Di lì a due giorni sarebbe accaduta la strage terroristica più devastante e sanguinaria della storia d’Italia. Quella alla stazione di Bologna, dove una bomba piazzata nella sala d’attesa ha provocato la morte di 85 persone e il ferimento di altre 200.
Ebbene, 48 ore prima accade qualcosa di “strano”, anche se poi, a dire la verità, tanto particolare non lo è. Perché rientra sempre all’interno di quel filo segreto che collega il più roboante attentato di origine “nera” agli eclatanti cadaveri eccellenti in salsa “rossa”.
Perché si va dall’eccidio di Acca Larentia (in realtà tutto dovrebbe partire dal 1969, da un’altra bomba, quella messa a Milano nella Banca nazionale dell’Agricoltura), al capoluogo emiliano, mettendo in mezzo tanti e tanti anni di tentativi di sovvertire, in qualsiasi modo, l’ordine costituito. Politico ed economico.
Milano, allora. Il calendario riporta la data del 30 luglio 1980. Non sono neanche le 2 del mattino, e davanti alla sede del Comune, Palazzo Marino, esplode un’autobomba dalla potenza devastante.
Tutto accade pochissimi minuti dopo la conclusione del primo Consiglio comunale, quello della giunta targata centrosinistra guidata dal sindaco Carlo Tognoli.
Stando alle cronache dell’epoca, la maggior parte dei consiglieri comunali aveva da poco lasciato il Comune, mentre lui, il primo cittadino, era ancora chiuso nella sua stanza. All’improvviso, un boato.

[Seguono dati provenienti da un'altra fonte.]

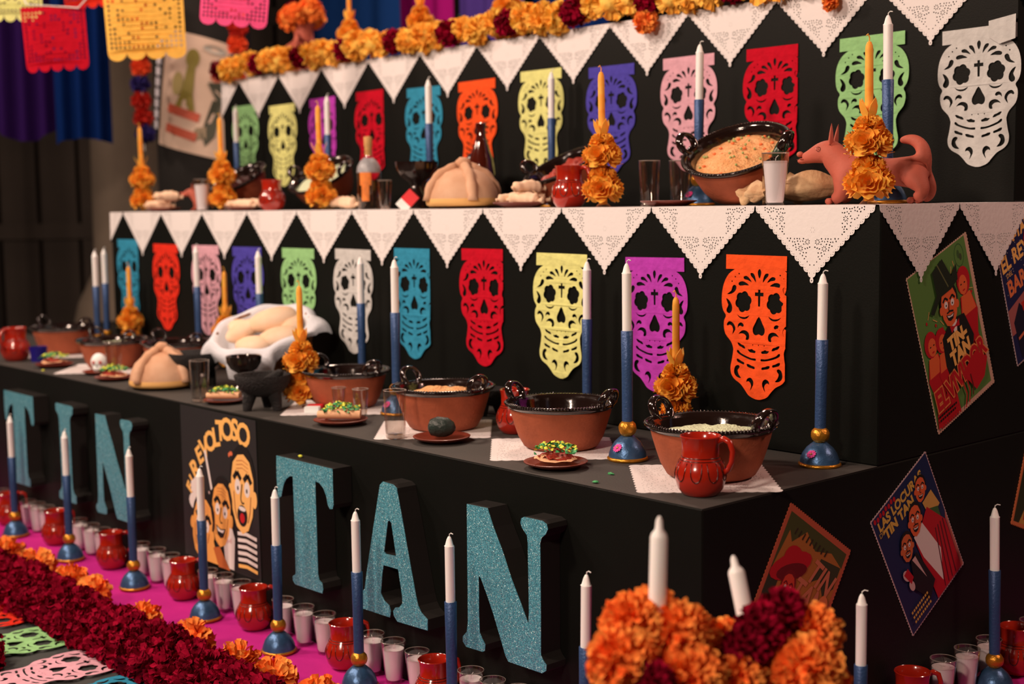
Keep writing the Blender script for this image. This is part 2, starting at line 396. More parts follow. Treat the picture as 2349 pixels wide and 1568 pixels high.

La prima autobomba che scoppia nella città meneghina, ma non nuova a stragi di matrice terroristica.
Una Fiat 132 piena zeppa di esplosivo, parcheggiata sotto la sua finestra, salta in aria, si disintegra e provoca un cratere per nulla insignificante.
Per fortuna, però, si evita la carneficina perché scoppia soltanto uno dei tre carichi preparati. Ad avere la peggio è un passante, con qualche lieve ferita.
Al di là di tutto, però, il messaggio arriva roboante: il terrorismo voleva distruggere il neonato esecutivo di colore rosso nella più importante città del Nord Italia.
Certo, ma chi? Matrice nera o rossa? Ed è qui che bisogna riflettere, in mezzo a fasulle rivendicazioni ed evidenti depistaggi. Ed è stato il settimanale “L’Espresso” a tornare sulla questione.
A prendersi la colpa dell’accaduto, proprio la mattina di quel giorno, è una sigla sconosciuta: “Gruppi armati per il contropotere territoriale”.
Esistono davvero? La firma nasconde un grandioso e sofisticato depistaggio della destra eversiva, che ha fatto le prove generali per quello da far accadere nella città felsinea. Destra neofascista romana, allevata e protetta dalla P2.
Per anni, però, nessuno ha collegato l’accaduto di Milano a quello di Bologna, seppur vi erano, fin dal principio, una montagna di indizi sulla matrice politica.
Le uniche testimonianze che ci sono, sono arrivate da due donne. Ed entrambe hanno un unico filo conduttore: a mettere quell’utilitaria davanti a Palazzo Marino sono stati esponenti di un’altra sigla. Ben più famigerata: nuclei armati rivoluzionari, i Nar, a cui comando c’erano Valerio Fioravanti e Francesco Mambro, condannati – insieme a Luigi Ciavardini – per la strage di Bologna.
I colpevoli, però, non sono mai stati assicurati alla Giustizia. Ma negli anni ’90, una nuova riapertura delle indagini, ha schiarito le idee: quello accaduto il 30 luglio va inserito nel medesimo disegno eversivo di 48 ore dopo.
E non è un caso. Il capoluogo lombardo e quello emiliano erano le città simbolo della sinistra. Metterle in ginocchio significava presentarsi come vendicatori delle vittime di destra.